CRITICS BAD WEATHERCOCKS.
Last Season’s Records Proved Inability of Newspaper Writers to Show How Dramatic Winds Were Blowing.
Of what use are dramatic critics anyway? Brady’s attack on them from the stage last winter was a mere pin-prick to the humiliation they must feel as makers of public opinion in connection with “The Lion and the Mouse.” When the play was brought out in New York last fall the comments were almost universally adverse, yet the people took to the piece like ducks to water, and it looks now as if it would run the year round at the Lyceum. When it was tried in London, on the other hand, the reviews were exceedingly favorable, and yet the thing lasted barely two weeks.

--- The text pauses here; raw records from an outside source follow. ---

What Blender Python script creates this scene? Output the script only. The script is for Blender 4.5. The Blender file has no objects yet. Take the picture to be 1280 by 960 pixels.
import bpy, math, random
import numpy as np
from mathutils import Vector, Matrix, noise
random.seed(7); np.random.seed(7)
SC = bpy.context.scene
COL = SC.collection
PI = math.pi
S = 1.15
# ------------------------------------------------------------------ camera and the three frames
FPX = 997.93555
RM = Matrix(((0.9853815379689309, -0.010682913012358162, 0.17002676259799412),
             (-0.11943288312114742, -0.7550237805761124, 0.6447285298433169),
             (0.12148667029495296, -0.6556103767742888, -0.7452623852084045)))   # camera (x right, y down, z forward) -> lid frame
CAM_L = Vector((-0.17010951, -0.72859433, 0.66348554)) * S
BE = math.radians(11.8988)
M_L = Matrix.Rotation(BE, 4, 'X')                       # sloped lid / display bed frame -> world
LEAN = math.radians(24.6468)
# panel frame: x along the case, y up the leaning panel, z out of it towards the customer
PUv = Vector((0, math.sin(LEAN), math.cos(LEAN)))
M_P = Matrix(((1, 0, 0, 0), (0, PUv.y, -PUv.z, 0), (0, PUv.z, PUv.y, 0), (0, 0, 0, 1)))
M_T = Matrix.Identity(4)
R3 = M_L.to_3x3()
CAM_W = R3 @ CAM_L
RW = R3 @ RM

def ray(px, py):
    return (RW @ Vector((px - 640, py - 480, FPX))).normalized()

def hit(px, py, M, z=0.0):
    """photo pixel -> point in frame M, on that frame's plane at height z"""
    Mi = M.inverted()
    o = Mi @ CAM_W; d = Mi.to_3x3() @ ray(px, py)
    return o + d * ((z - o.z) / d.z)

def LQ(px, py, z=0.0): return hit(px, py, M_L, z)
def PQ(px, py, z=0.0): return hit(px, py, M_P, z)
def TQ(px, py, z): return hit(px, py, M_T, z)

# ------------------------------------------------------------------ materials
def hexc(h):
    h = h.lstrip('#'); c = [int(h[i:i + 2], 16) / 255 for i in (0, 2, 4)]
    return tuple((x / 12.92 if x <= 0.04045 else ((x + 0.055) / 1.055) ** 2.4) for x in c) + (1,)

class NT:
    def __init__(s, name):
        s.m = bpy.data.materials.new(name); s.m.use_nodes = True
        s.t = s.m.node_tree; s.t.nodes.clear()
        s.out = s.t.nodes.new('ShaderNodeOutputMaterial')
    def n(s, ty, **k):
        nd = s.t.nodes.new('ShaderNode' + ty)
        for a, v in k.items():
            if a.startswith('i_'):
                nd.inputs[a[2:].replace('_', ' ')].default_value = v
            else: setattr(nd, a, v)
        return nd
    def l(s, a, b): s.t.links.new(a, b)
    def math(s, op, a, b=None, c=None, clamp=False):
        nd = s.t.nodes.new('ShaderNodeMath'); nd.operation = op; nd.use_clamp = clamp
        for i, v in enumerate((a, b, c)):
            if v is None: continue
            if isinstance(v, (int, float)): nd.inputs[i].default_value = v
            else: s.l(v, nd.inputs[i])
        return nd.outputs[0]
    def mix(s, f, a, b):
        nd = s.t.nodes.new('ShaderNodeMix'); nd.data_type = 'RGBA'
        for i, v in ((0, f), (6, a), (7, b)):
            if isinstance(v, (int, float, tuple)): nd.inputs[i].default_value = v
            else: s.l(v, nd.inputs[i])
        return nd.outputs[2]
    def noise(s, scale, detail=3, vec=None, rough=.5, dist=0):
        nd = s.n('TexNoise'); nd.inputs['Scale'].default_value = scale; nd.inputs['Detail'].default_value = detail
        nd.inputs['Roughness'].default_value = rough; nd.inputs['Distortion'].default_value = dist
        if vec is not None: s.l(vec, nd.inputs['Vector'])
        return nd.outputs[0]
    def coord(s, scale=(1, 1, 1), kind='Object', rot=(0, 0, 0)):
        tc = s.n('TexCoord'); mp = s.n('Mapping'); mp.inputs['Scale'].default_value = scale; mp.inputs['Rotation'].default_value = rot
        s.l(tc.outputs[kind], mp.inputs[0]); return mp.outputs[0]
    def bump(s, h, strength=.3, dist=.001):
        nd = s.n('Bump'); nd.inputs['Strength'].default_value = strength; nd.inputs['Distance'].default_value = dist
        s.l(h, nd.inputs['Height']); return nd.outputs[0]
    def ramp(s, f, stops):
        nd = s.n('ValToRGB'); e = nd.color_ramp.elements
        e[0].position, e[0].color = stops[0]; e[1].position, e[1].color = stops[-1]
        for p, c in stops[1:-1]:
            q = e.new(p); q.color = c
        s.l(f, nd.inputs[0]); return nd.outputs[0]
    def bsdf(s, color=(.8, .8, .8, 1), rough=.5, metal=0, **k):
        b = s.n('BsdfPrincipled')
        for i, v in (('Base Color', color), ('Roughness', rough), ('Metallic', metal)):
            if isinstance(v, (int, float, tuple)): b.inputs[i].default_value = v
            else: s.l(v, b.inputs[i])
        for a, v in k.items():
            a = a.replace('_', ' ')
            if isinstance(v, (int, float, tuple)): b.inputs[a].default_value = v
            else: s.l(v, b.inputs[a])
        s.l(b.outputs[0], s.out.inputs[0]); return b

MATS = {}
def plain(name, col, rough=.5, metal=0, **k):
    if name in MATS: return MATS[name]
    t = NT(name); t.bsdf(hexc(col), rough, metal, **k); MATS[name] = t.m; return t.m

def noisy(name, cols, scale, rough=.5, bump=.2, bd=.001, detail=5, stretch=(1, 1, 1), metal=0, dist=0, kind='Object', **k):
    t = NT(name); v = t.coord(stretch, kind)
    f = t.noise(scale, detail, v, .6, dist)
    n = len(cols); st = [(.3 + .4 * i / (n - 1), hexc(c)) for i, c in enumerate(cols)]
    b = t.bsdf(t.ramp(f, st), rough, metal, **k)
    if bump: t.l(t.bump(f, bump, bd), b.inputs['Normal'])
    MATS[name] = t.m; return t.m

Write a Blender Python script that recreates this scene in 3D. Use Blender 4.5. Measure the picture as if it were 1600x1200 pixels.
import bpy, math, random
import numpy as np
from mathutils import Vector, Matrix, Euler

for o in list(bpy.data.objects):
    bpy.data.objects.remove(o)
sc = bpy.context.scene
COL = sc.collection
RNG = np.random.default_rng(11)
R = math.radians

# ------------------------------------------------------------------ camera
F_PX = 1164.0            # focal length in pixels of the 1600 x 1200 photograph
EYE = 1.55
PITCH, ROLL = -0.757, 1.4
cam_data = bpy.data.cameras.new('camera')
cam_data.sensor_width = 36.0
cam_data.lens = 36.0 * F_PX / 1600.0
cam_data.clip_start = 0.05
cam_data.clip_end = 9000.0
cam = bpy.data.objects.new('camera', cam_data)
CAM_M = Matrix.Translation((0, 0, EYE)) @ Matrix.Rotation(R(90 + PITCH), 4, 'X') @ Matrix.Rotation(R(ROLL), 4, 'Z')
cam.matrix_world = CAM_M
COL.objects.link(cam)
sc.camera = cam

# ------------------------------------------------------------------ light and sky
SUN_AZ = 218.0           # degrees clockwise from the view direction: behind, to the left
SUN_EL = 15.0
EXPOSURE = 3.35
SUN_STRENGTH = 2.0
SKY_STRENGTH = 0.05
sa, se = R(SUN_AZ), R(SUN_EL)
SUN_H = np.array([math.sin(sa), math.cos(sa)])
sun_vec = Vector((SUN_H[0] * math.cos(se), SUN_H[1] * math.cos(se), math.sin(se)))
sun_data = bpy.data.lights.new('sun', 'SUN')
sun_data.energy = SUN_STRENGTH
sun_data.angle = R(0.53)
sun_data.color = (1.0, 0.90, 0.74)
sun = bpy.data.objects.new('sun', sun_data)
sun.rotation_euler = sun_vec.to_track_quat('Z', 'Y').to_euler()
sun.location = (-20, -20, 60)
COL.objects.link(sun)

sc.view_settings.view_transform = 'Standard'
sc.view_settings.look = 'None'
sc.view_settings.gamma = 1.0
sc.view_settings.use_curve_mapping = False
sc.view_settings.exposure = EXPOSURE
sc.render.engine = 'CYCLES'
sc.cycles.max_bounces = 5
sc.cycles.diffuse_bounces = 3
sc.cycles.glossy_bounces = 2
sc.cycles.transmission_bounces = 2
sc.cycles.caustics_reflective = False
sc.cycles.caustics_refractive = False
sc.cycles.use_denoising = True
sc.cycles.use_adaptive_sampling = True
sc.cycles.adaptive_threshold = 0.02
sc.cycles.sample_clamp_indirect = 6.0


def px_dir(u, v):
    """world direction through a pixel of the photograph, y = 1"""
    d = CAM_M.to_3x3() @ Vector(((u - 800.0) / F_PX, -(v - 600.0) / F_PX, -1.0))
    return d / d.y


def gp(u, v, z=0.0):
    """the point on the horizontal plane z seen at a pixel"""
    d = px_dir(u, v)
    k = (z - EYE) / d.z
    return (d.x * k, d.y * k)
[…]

Take, for example, the London Daily Telegraph, which summed up its report in these words: “To last night’s audience, let it be added, the piece made evidently a very direct and forcible appeal, the applause at the end of the third act, as on the final fall of the curtain, being of the most tumultuous and enthusiastic description.”
The Standard declared: “‘The Lion and the Mouse’ is a play to be seen—it is imperfect and crude, but it is drama, strong, intense, undeniable.”
The Tribune even went so far in its praise that it felt constrained to add: “As a sop to our national self-respect, however, we may remember that the author, Charles Klein, hails originally from this side of the Atlantic.”